Young trees have a slender delicate pendant appearance of twigs and foliage more typical of the willow than of oak; but in time they become more rugged, although the branching and foliage are always more delicate than is usual with oaks. The tree attains a height of eighty feet and a diameter up to four feet, but usually is about half of this. It is clothed in a smooth, brown bark, ridged only in older trees. The leaves are about five inches long and narrow in proportion, are of shiny, leathery texture, dark above and pale below. The acorns are on short stalks, solitary or in pairs, and ripen in two years, are short and rounded and in shallow cups.
The weight of willow oak is approximately the same as white oak. It is slightly stronger but less elastic. Its annual rings contain broad bands of small open ducts parallel to the thin, dark, medullary rays. The wood is reddish-brown in color, the thick sapwood darker brown. The fuel value is rated the same as white oak, but the wood contains more ash.
Willow oak is much used in the South, but usually under the name red oak. Lumbermen seldom speak of it as willow oak. The species is as highly developed in Louisiana as anywhere else, and the uses found for the wood in that state will probably be found for it wherever the tree grows in commercial quantities. A report on the manufacture of wooden commodities in Louisiana, published in 1912, listed the following uses for willow oak: Agricultural implements, balustrades, bar tops, bedsteads, bottoms for wagon beds, bridge approaches and floors, chairs, church pews, cot frames, doors, floors, frames, interior finish, molding, newel posts, pulpits, railing, screens, slack cooperage, stairwork, store fixtures, wagon axles, and other vehicle parts.
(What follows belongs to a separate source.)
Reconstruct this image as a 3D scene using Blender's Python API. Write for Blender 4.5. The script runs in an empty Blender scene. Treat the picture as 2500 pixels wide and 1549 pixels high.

These uses coincide nearly with those of red oak, and indicate the important position occupied by willow oak in the country’s industries. Those who handle the wood complain that its seasoning qualities are poor, and that care is necessary to bring satisfactory results. It works nicely and stands well after the seasoning is accomplished.
Willow oak grows rapidly. It is doubtful if any oak in this country surpasses it. It wants damp, rich soil and a warm climate, to do its best. Some of the bottom lands in the lower Mississippi valley have produced splendid stands of willow oak, the trunks being tall and clear of limbs, and the wood sound.
The willow oak is much planted for ornamental purposes in the southern states. It manages to keep alive when planted as far north as Massachusetts, but the grace of its form is not fully developed much north of the Potomac river. It is a common street tree in the South, and its airy foliage forms a pleasing contrast with the heavy, dark-green of the magnolia.